Last year, the United States oil and gas industry grew at an astounding rate. Oil production increased by an awesome 2.2 million barrels per day. That exceeds the total production of all but eleven countries. By contrast, Nigeria, the biggest oil producer in Africa, pumped a little short of 2 million barrels per day last year. Total American production last year was about 12 million barrels a day, well above second place Russia’s 10.1 million. Meanwhile, natural gas production increased by a staggering 86 billion cubic meters. That’s about equal to the United Kingdom’s total annual consumption.

The economic implications of this vast increase are considerable. Oil prices have been going down in the last few months, and the price at the pump is following suit. Prices usually rise at this time of year as the peak summer driving season arrives. That puts more money in American pockets with which to buy other stuff. And as the supply of natural gas has increased, the price has dropped sharply. And so, demand has risen. The switch from coal to gas in electricity production (gas surpassed coal as the leading fuel for electric generating plants in 2015), for instance, is the primary reason why American carbon dioxide emissions are down by about 20 percent over the last 12 years.
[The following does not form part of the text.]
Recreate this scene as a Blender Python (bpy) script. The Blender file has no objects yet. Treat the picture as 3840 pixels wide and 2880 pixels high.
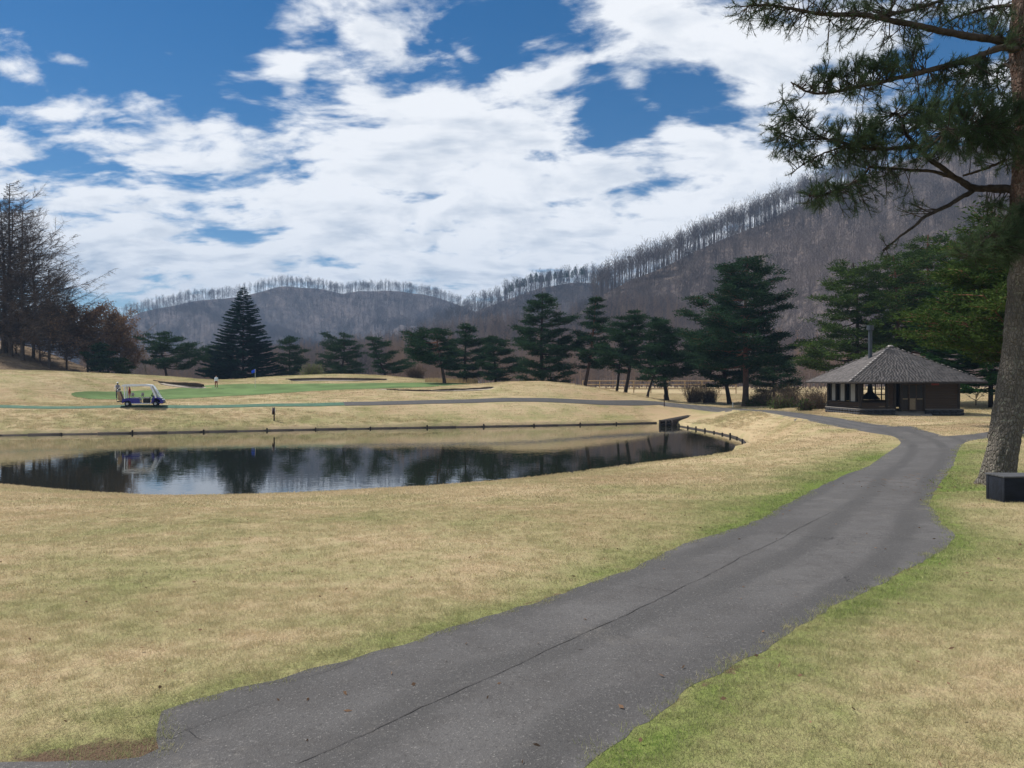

That’s a statistic that environmentalists should be celebrating, and it’s telling that they are not.

The geopolitical implications of America’s energy boom are even more profound. In 2007, U.S. natural gas companies began building liquid natural gas (LNG) terminals to import ever large quantities of LNG from such places as Trinidad and Tobago. Now they are ever increasingly being used to export LNG, and the United States is now a net exporter. By 2022, the United States will be a net energy exporter, and the volume of exports should continue to increase for years to come. This will greatly help the balance of payments. It will also make the United States, not Russia or Saudi Arabia, the swing producer, able to stabilize energy markets. There will be no more oil shocks of the kind the country experienced in the 1970s.

This is all possible, of course, because of the fracking revolution that swept over the American energy industry in the last 20 years. As Glenn Reynolds over at Instapundit likes to say, ‘Have you hugged a fracker today?”